- [WHAT YOU NEED TO DO] Return all of the data exactly, with nothing left out but the pictures.
::::
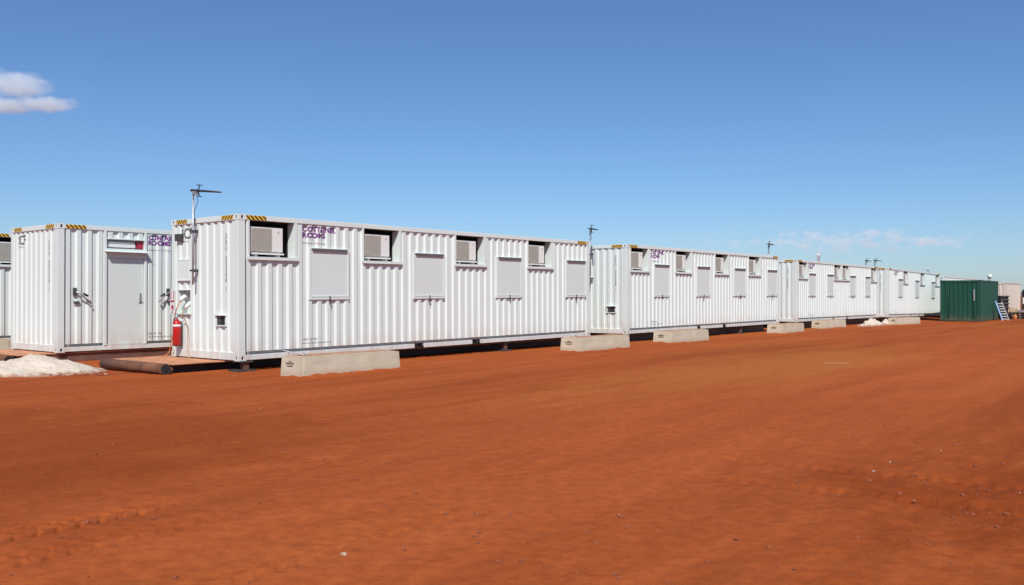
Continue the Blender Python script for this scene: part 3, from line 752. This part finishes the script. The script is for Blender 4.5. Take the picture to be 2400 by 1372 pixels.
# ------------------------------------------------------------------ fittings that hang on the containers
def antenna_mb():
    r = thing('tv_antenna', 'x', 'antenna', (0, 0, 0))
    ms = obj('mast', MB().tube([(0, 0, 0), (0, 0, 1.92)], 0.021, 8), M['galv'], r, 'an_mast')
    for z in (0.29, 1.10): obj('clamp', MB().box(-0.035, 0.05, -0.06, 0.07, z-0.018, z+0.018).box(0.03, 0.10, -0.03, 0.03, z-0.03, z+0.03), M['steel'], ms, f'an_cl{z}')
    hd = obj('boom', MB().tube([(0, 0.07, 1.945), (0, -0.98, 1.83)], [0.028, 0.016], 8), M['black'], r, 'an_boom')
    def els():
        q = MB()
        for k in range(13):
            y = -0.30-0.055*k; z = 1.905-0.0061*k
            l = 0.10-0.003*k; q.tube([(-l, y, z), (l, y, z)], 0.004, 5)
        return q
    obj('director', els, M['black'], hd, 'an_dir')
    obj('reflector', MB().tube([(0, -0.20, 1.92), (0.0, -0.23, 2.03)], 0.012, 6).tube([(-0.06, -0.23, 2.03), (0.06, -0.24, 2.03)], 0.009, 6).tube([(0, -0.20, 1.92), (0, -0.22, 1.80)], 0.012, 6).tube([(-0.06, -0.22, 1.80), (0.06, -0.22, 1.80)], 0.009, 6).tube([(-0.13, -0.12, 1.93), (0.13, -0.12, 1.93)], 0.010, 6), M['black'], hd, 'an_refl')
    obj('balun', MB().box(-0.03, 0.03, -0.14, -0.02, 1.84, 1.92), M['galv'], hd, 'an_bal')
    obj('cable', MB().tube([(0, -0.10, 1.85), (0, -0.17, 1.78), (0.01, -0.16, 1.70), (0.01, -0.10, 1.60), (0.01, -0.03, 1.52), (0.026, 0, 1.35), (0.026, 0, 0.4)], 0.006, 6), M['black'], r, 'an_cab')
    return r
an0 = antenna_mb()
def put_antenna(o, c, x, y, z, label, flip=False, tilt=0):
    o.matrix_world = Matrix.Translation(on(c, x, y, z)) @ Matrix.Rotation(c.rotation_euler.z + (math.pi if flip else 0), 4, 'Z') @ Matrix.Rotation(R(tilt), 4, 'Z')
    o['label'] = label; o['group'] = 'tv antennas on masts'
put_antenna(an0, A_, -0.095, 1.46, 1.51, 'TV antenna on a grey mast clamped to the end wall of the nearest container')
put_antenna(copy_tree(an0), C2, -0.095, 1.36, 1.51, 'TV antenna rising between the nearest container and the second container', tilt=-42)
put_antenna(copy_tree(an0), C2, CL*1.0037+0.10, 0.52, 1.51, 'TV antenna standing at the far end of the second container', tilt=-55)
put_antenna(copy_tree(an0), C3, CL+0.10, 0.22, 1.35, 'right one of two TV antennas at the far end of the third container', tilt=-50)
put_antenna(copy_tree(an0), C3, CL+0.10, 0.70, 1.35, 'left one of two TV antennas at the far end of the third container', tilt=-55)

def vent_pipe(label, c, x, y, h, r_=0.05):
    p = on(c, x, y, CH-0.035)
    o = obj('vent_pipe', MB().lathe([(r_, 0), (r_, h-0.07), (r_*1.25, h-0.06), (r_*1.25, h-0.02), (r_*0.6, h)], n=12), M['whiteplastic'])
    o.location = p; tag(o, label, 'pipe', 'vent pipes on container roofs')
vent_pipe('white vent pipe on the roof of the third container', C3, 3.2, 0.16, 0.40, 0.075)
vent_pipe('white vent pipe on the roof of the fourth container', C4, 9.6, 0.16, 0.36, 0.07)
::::
- [RESPONSE TO THIS TASK]
Continue the Blender Python script for this scene: part 3, from line 752. This part finishes the script. The script is for Blender 4.5. Take the picture to be 2400 by 1372 pixels.
# ------------------------------------------------------------------ fittings that hang on the containers
def antenna_mb():
    r = thing('tv_antenna', 'x', 'antenna', (0, 0, 0))
    ms = obj('mast', MB().tube([(0, 0, 0), (0, 0, 1.92)], 0.021, 8), M['galv'], r, 'an_mast')
    for z in (0.29, 1.10): obj('clamp', MB().box(-0.035, 0.05, -0.06, 0.07, z-0.018, z+0.018).box(0.03, 0.10, -0.03, 0.03, z-0.03, z+0.03), M['steel'], ms, f'an_cl{z}')
    hd = obj('boom', MB().tube([(0, 0.07, 1.945), (0, -0.98, 1.83)], [0.028, 0.016], 8), M['black'], r, 'an_boom')
    def els():
        q = MB()
        for k in range(13):
            y = -0.30-0.055*k; z = 1.905-0.0061*k
            l = 0.10-0.003*k; q.tube([(-l, y, z), (l, y, z)], 0.004, 5)
        return q
    obj('director', els, M['black'], hd, 'an_dir')
    obj('reflector', MB().tube([(0, -0.20, 1.92), (0.0, -0.23, 2.03)], 0.012, 6).tube([(-0.06, -0.23, 2.03), (0.06, -0.24, 2.03)], 0.009, 6).tube([(0, -0.20, 1.92), (0, -0.22, 1.80)], 0.012, 6).tube([(-0.06, -0.22, 1.80), (0.06, -0.22, 1.80)], 0.009, 6).tube([(-0.13, -0.12, 1.93), (0.13, -0.12, 1.93)], 0.010, 6), M['black'], hd, 'an_refl')
    obj('balun', MB().box(-0.03, 0.03, -0.14, -0.02, 1.84, 1.92), M['galv'], hd, 'an_bal')
    obj('cable', MB().tube([(0, -0.10, 1.85), (0, -0.17, 1.78), (0.01, -0.16, 1.70), (0.01, -0.10, 1.60), (0.01, -0.03, 1.52), (0.026, 0, 1.35), (0.026, 0, 0.4)], 0.006, 6), M['black'], r, 'an_cab')
    return r
an0 = antenna_mb()
def put_antenna(o, c, x, y, z, label, flip=False, tilt=0):
    o.matrix_world = Matrix.Translation(on(c, x, y, z)) @ Matrix.Rotation(c.rotation_euler.z + (math.pi if flip else 0), 4, 'Z') @ Matrix.Rotation(R(tilt), 4, 'Z')
    o['label'] = label; o['group'] = 'tv antennas on masts'
put_antenna(an0, A_, -0.095, 1.46, 1.51, 'TV antenna on a grey mast clamped to the end wall of the nearest container')
put_antenna(copy_tree(an0), C2, -0.095, 1.36, 1.51, 'TV antenna rising between the nearest container and the second container', tilt=-42)
put_antenna(copy_tree(an0), C2, CL*1.0037+0.10, 0.52, 1.51, 'TV antenna standing at the far end of the second container', tilt=-55)
put_antenna(copy_tree(an0), C3, CL+0.10, 0.22, 1.35, 'right one of two TV antennas at the far end of the third container', tilt=-50)
put_antenna(copy_tree(an0), C3, CL+0.10, 0.70, 1.35, 'left one of two TV antennas at the far end of the third container', tilt=-55)

def vent_pipe(label, c, x, y, h, r_=0.05):
    p = on(c, x, y, CH-0.035)
    o = obj('vent_pipe', MB().lathe([(r_, 0), (r_, h-0.07), (r_*1.25, h-0.06), (r_*1.25, h-0.02), (r_*0.6, h)], n=12), M['whiteplastic'])
    o.location = p; tag(o, label, 'pipe', 'vent pipes on container roofs')
vent_pipe('white vent pipe on the roof of the third container', C3, 3.2, 0.16, 0.40, 0.075)
vent_pipe('white vent pipe on the roof of the fourth container', C4, 9.6, 0.16, 0.36, 0.07)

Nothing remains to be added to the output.